Pat Hogan

Pat Hogan

Born in the United States, Pat Hogan is a long-time Vancouver resident and mother. When alesbian couple was kicked out of Joe's Café for kissing each other, she opened Josephine's. Pat also founded Sounds & Furies Productions, which produces feminist music and hosts dances, retreats, and BOLDFest Vancouver, an annual trans-inclusive gathering for bold, older lesbians and dykes.

Safety in Feminist Community · View Transcript

Interviewer: So, when you’re a part of those groups, you feel a strong sense of community?

Pat: I think so, particularly in the women’s community, yep.

Interviewer: I wanted to know what made you want to be a part of the women groups.

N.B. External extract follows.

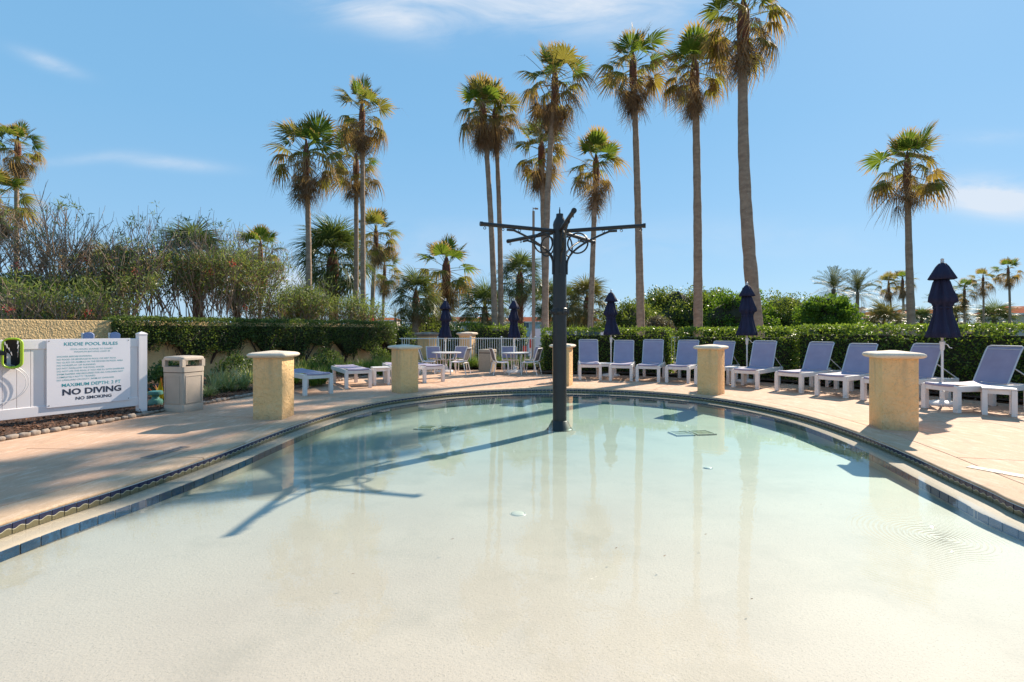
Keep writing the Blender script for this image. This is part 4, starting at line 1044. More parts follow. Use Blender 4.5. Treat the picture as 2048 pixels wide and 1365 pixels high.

Pat: Uhm...probably, uhm, all I know is it just, it felt right. I think I was just drawn to anything that had social justice, social issues. It was just something innate within me, and that certainly was something that I needed to learn for myself, y’know, getting away from a very destructive and violent relationship and raising kids and so on. So, there, there was safety and there was community within the feminist community.

Lesbians For Ourselves · View Transcript

Oh, the other thing I was, when I was still in Vernon, was, uhm, the BCFW. The BC Federation of Women. And that was a, a, province-wide sort of coalition of women’s groups who got together to discuss women’s issues, y’know fight for rights and stuff like that. And I, I was the North Okanagan rep for that, myself and somebody else. And that’s where I learned a lot. When I sought it out I still would consider myself straight, it was during that time that I came out as a lesbian. But it was the women in that group, some of them who were lesbians, that opened up my eyes ‘cause I saw… uh, they had started a lesbian caucus at every meeting that we had. And the reason was, was that a lot of the straight, middle class white women, they, they were, they got the support for all their issues. All women’s and children’s issues from the lesbians, but the lesbians weren’t getting support for their own issues. So that’s when the lesbians sort of separated, or pulled aside and said “hey, we’ve gotta meet and talk for ourselves.”

“[Safety is] a matter of finding people who you can find support with and coming out when it is right.”